Happy Days by Samuel Beckett
Happy Days by Samuel Beckett. French title: Oh! Les beaux jours!
Obviously, plays are made to be watched in a theatre. Some can be read but I’ve always thought that the Theatre of the Absurd should be watched. It makes more sense, in a way, with the images. This is why I don’t read Beckett’s plays, I’d rather watch them if I have the chance. So far I’ve seen Endgame and a theatre version of Le Dépeupleur (The Lost Ones). I’m waiting for Godot to come to my city.
So here I was a couple of nights ago, attending Happy Days, very excited to watch Catherine Frot playing Beckett.
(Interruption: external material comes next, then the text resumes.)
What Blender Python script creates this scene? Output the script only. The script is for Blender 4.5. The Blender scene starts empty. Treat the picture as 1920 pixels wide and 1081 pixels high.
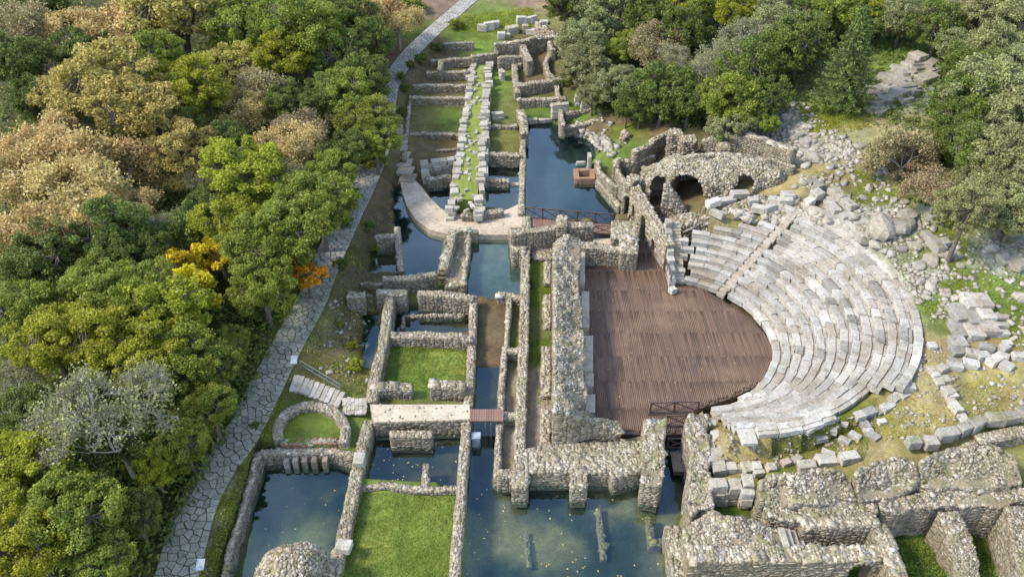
import bpy, math, random
import numpy as np
from mathutils import Vector
from mathutils.geometry import delaunay_2d_cdt
random.seed(7); RNG = np.random.default_rng(7)
SC = bpy.context.scene; COL = SC.collection
R = math.radians
# ------------------------------------------------------------------ camera, sky, sun, exposure
FPX, PITCH, CAMH = 1540.0, R(38.4), 40.0
cam = bpy.data.cameras.new('camera'); cam.sensor_width = 36.0; cam.lens = FPX / 1920 * 36
cam.clip_start = 0.5; cam.clip_end = 2000
camo = bpy.data.objects.new('camera', cam); COL.objects.link(camo)
camo.location = (0, 0, CAMH); camo.rotation_euler = (R(90) - PITCH, 0, 0); SC.camera = camo
SUN_EL, SUN_AZ = R(45), R(-98)
W = bpy.data.worlds.new('World'); SC.world = W; W.use_nodes = True
nt = W.node_tree; bg = nt.nodes['Background']
sky = nt.nodes.new('ShaderNodeTexSky'); sky.sky_type = 'NISHITA'; sky.sun_disc = False
sky.sun_elevation = SUN_EL; sky.sun_rotation = SUN_AZ; sky.air_density = 1.0; sky.dust_density = .6
tc = nt.nodes.new('ShaderNodeTexCoord'); cn = nt.nodes.new('ShaderNodeTexNoise')
cn.inputs['Scale'].default_value = 2.6; cn.inputs['Detail'].default_value = 6; cn.inputs['Roughness'].default_value = .55
cr = nt.nodes.new('ShaderNodeValToRGB'); cr.color_ramp.elements[0].position = .50; cr.color_ramp.elements[1].position = .80
cr.color_ramp.elements[1].color = (.75, .75, .75, 1)
cm = nt.nodes.new('ShaderNodeMixRGB'); cm.inputs[2].default_value = (8.5, 8.7, 9.0, 1)
nt.links.new(tc.outputs['Generated'], cn.inputs['Vector']); nt.links.new(cn.outputs['Fac'], cr.inputs['Fac'])
nt.links.new(cr.outputs['Color'], cm.inputs[0]); nt.links.new(sky.outputs[0], cm.inputs[1])
nt.links.new(cm.outputs[0], bg.inputs[0]); bg.inputs[1].default_value = .15
sl = bpy.data.lights.new('sun', 'SUN'); sl.energy = 1.9; sl.angle = R(11); sl.color = (1, .92, .79)
so = bpy.data.objects.new('sun', sl); COL.objects.link(so)
sd = Vector((math.sin(SUN_AZ) * math.cos(SUN_EL), math.cos(SUN_AZ) * math.cos(SUN_EL), math.sin(SUN_EL)))
so.rotation_euler = sd.to_track_quat('Z', 'Y').to_euler(); so.location = sd * 100
vs = SC.view_settings; vs.view_transform = 'Standard'; vs.look = 'None'; vs.exposure = 1.52; vs.gamma = 1
vs.use_curve_mapping = False

# ------------------------------------------------------------------ survey helpers: plan positions read off the photograph
CP, SP = math.cos(PITCH), math.sin(PITCH)
def ray(px, py):
    a = (px - 960) / FPX; b = (540.5 - py) / FPX
    return a, CP + b * SP, -SP + b * CP
def P(px, py, z=0.):
    a, b, c = ray(px, py); t = (z - CAMH) / c
    return (a * t, b * t)
def PZ(pts, z): return [P(p[0], p[1], z) for p in pts]
def pxm(py, z=0.):
    return 100. / (P(1060, py, z)[0] - P(960, py, z)[0])

def vnoise(x, y, z=0., s=1., seed=0):
    x = np.asarray(x, float) * s + seed * 17.13; y = np.asarray(y, float) * s + seed * 5.71; z = np.asarray(z, float) * s + seed * 9.37
    x, y, z = np.broadcast_arrays(x, y, z)
    xi, yi, zi = np.floor(x).astype(np.int64), np.floor(y).astype(np.int64), np.floor(z).astype(np.int64)
    fx, fy, fz = x - xi, y - yi, z - zi
    fx, fy, fz = [f * f * (3 - 2 * f) for f in (fx, fy, fz)]
    def h(a, b, c):
        n = (a * 374761393 + b * 668265263 + c * 2147483647 + seed * 1013) & 0x7fffffff
        n = ((n ^ (n >> 13)) * 1274126177) & 0x7fffffff
        return ((n ^ (n >> 16)) & 0xffff) / 65535.0 * 2 - 1
    o = 0
    for dx in (0, 1):
        for dy in (0, 1):
            for dz in (0, 1):
                w = (fx if dx else 1 - fx) * (fy if dy else 1 - fy) * (fz if dz else 1 - fz)
                o = o + w * h(xi + dx, yi + dy, zi + dz)
    return o
def fbm(x, y, z=0., s=1., seed=0, o=3):
    r = 0; a = 1
    for i in range(o): r = r + a * vnoise(x, y, z, s * 2 ** i, seed + i * 3); a *= .5
    return r / 1.6

# ------------------------------------------------------------------ mesh helpers
def mesh(name, V, F=None, smooth=False):
    """V (n,3); F (m,4) or (m,3) array, or list of lists"""
    me = bpy.data.meshes.new(name)
    V = np.asarray(V, dtype=np.float32)
    if isinstance(F, np.ndarray):
        k = F.shape[1]
        me.vertices.add(len(V)); me.vertices.foreach_set('co', V.ravel())
        me.loops.add(F.size); me.loops.foreach_set('vertex_index', F.astype(np.int32).ravel())
        me.polygons.add(len(F)); me.polygons.foreach_set('loop_start', np.arange(0, F.size, k, dtype=np.int32))
        me.polygons.foreach_set('loop_total', np.full(len(F), k, dtype=np.int32))
        me.update(calc_edges=True); me.validate()
    else:
        me.from_pydata(V.tolist(), [], F); me.update()
    if smooth:
        me.polygons.foreach_set('use_smooth', np.ones(len(me.polygons), dtype=bool))
    return me
def link(name, me, mat=None, parent=None, **kw):
    o = bpy.data.objects.new(name, me); COL.objects.link(o)
    if mat is not None and me is not None and len(me.materials) == 0: me.materials.append(mat)
    if parent is not None: o.parent = parent
    for k, v in kw.items(): o[k] = v
    return o
def empty(name, loc, label, cat, group=None, rz=0):
    o = bpy.data.objects.new(name, None); COL.objects.link(o); o.location = loc; o.rotation_euler = (0, 0, rz)
    o.empty_display_size = .3; o['label'] = label; o['category'] = cat
    if group: o['group'] = group
    return o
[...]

In Happy Days, Winnie is trapped up to the waist in a hole in the earth. She can’t move, can’t get out. Her husband Willy lives in a burrow near her. The whole play consists in watching Winnie live her curious life. She wakes up, full of rituals. The spectator feels that she cuts her day into small moments to pass the time, clinging to rituals to keep her sanity. She rejoices in slight happy moments, tries to grasp happiness from any positive event. On a purely rational level, it’s absurd. I watched it on a double channel. On one channel, I was just enjoying the ride, having fun at the comic stemming of the Absurd. On the other channel, I was analyzing, comparing the situation to life in general. There are many serious themes in this play.
Winnie works to find the motivation to keep on living. She tries to remain upbeat, shouts at Willy, claiming his attention. He barely acknowledges her presence, sometimes granting her questions with a grunt but most of the time remaining silent. He never actually talks to her. And she talks, talks, talks. She does it to cheer herself up, to fight despair and loneliness. It raises the inevitable question: how do you go on living when you’re trapped into an uncomfortable situation? In a domineering family, in a loveless marriage, in a mind-numbing job, in poverty? In a life you haven’t chosen? And when you’re ill and there is no cure?
Again, as before in The Tartar Steppe, I thought about Gary’s quest on hope and human strength. What makes us keep on living and fighting for it when it is hopeless or useless? What keeps us standing no matter what? Where do we find the capacity to adapt to terrible situations? The fort in Dino Buzzati’s novel, this hole in that Beckett play, concentration camps in Gary’s quest. Gary sees Hope as the big dope that keeps us standing despite the storm.
Winnie also tries to retain her humanity. She needs to know that Willy is hearing her, not necessarily listening, but at least that he’s within earshot. She couldn’t bear to be alone and have no one to acknowledge her as a human. We need to interact with other people to feel human. Like trumps, she tries to remain clean and part of her ritual is to apply make-up and do her hair. Abandoning that is starting to lose the battle against despair and dehumanisation.
Catherine Frot was Winnie. She looked like a siren ensconced in a huge oyster shell planted in the middle of a desert. Her body is locked in her hole and it restrains her movements. Her mind is still the same but she doesn’t have the same velocity, her body’s possibilities reduced by her condition. Old age, that’s what I thought, the body as a fortress for the mind, as Proust describes it is Le Temps Retrouvé. Your mind remains young and your body fails you.
The décor was fantastic, with great lights. As expected, Catherine Frot was excellent. Her face is really mobile; she can show many emotions with a frown, a lifted eyebrow, a pout. Her diction is perfect, no need to shout to be heard in the distance. I’m happy I had the opportunity to see her in that role and to have her as a middleman to approach Beckett’s work.